▶ _Recorded information_

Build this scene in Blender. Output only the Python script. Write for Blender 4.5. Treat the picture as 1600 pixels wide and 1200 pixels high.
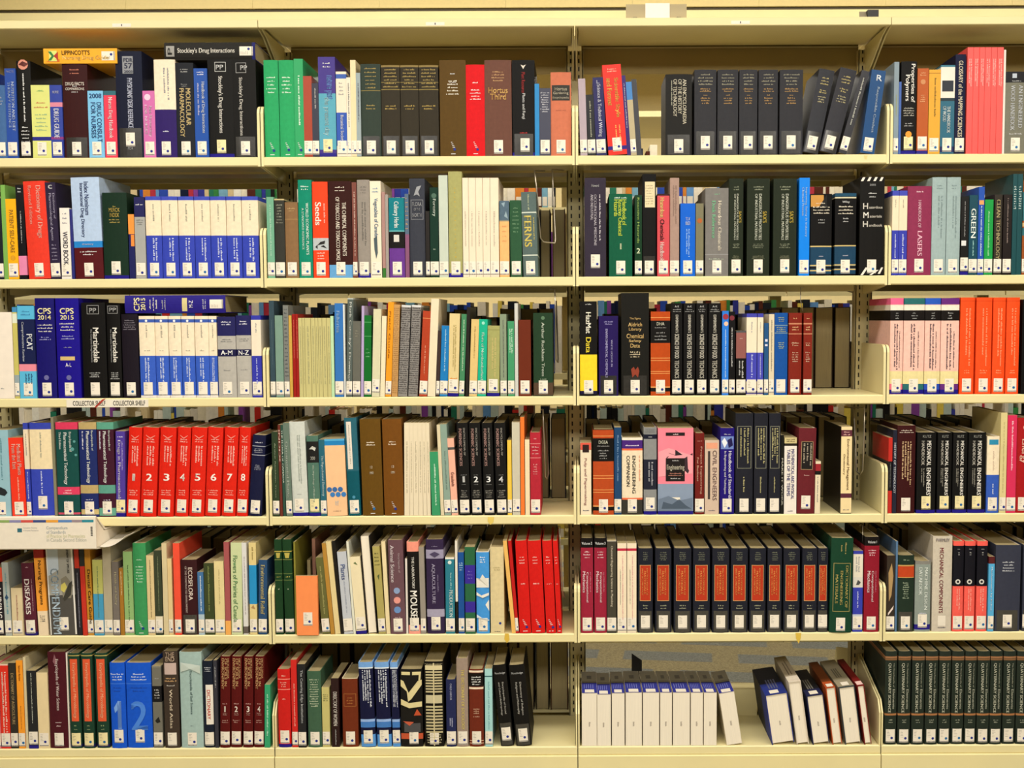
import bpy, math, random, re
from mathutils import Matrix, Vector
R = random.Random(7)
sc = bpy.context.scene
for o in list(bpy.data.objects): bpy.data.objects.remove(o)
COL = sc.collection

# ------------------------------------------------------------------ camera
F, DIST, PITCH, ROLL = 1620.0, 3.058, 0.0640, 0.0045
PPX, PPY = 898.5, 600.0
ZC = 1.375
cs, sn = math.cos(PITCH), math.sin(PITCH)
cam_d = bpy.data.cameras.new('camera'); cam = bpy.data.objects.new('camera', cam_d); COL.objects.link(cam)
cam_d.sensor_width = 36.0; cam_d.lens = 36.0 * F / 1600.0
cam_d.shift_x = (800.0 - PPX) / 1600.0
cam_d.clip_start = 0.05
cam.matrix_world = Matrix.Translation((0, -DIST, ZC)) @ Matrix.Rotation(math.pi/2 - PITCH, 4, 'X') @ Matrix.Rotation(-ROLL, 4, 'Z')
sc.camera = cam
vs = sc.view_settings
vs.view_transform = 'Standard'; vs.look = 'None'; vs.gamma = 1.0; vs.use_curve_mapping = False
vs.exposure = -0.4

# ------------------------------------------------------------------ light
W = bpy.data.worlds.new('room light'); sc.world = W; W.use_nodes = True
W.node_tree.nodes['Background'].inputs[0].default_value = (1.0, 0.97, 0.92, 1)
W.node_tree.nodes['Background'].inputs[1].default_value = 0.05
def area(name, loc, sx, sy, power, rot=(0, 0, 0)):
    d = bpy.data.lights.new(name, 'AREA'); d.shape = 'RECTANGLE'; d.size = sx; d.size_y = sy
    d.energy = power; d.color = (1.0, 0.95, 0.86)
    o = bpy.data.objects.new(name, d); COL.objects.link(o); o.location = loc; o.rotation_euler = rot
area('aisle_lamp', (0.2, -1.25, 2.95), 6.5, 0.4, 150)
area('open_area_lamp', (0.2, -3.9, 3.0), 7.0, 1.2, 330)
area('far_aisle_lamp', (0.2, 0.95, 3.03), 6.0, 0.25, 105, (math.radians(18), 0, 0))
area('back_aisle_lamp', (0.2, 2.9, 2.85), 6.0, 0.4, 90)

def unproj(px, py, Y=0.0):
    """the point of the vertical plane at depth Y behind the shelf fronts seen at a photograph pixel"""
    dx, dy = px - PPX, py - PPY
    a = dx*math.cos(ROLL) - dy*math.sin(ROLL); b = dx*math.sin(ROLL) + dy*math.cos(ROLL)
    k = -b / F; d = Y + DIST
    z = d * (k*cs - sn) / (cs + k*sn)
    dep = d*cs - z*sn
    return a/F*dep, ZC + z
def proj(X, Y, Z):
    d = Y + DIST; z = Z - ZC
    dep = d*cs - z*sn; up = d*sn + z*cs
    a = F*X/dep; b = -F*up/dep
    return PPX + a*math.cos(ROLL) + b*math.sin(ROLL), PPY - a*math.sin(ROLL) + b*math.cos(ROLL)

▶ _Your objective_
Return only the lines running from the top of the data to the line that holds "vs.exposure = -0.4". Include both of those lines, but skip the pictures.

▶ _The result_
Build this scene in Blender. Output only the Python script. Write for Blender 4.5. Treat the picture as 1600 pixels wide and 1200 pixels high.
import bpy, math, random, re
from mathutils import Matrix, Vector
R = random.Random(7)
sc = bpy.context.scene
for o in list(bpy.data.objects): bpy.data.objects.remove(o)
COL = sc.collection

# ------------------------------------------------------------------ camera
F, DIST, PITCH, ROLL = 1620.0, 3.058, 0.0640, 0.0045
PPX, PPY = 898.5, 600.0
ZC = 1.375
cs, sn = math.cos(PITCH), math.sin(PITCH)
cam_d = bpy.data.cameras.new('camera'); cam = bpy.data.objects.new('camera', cam_d); COL.objects.link(cam)
cam_d.sensor_width = 36.0; cam_d.lens = 36.0 * F / 1600.0
cam_d.shift_x = (800.0 - PPX) / 1600.0
cam_d.clip_start = 0.05
cam.matrix_world = Matrix.Translation((0, -DIST, ZC)) @ Matrix.Rotation(math.pi/2 - PITCH, 4, 'X') @ Matrix.Rotation(-ROLL, 4, 'Z')
sc.camera = cam
vs = sc.view_settings
vs.view_transform = 'Standard'; vs.look = 'None'; vs.gamma = 1.0; vs.use_curve_mapping = False
vs.exposure = -0.4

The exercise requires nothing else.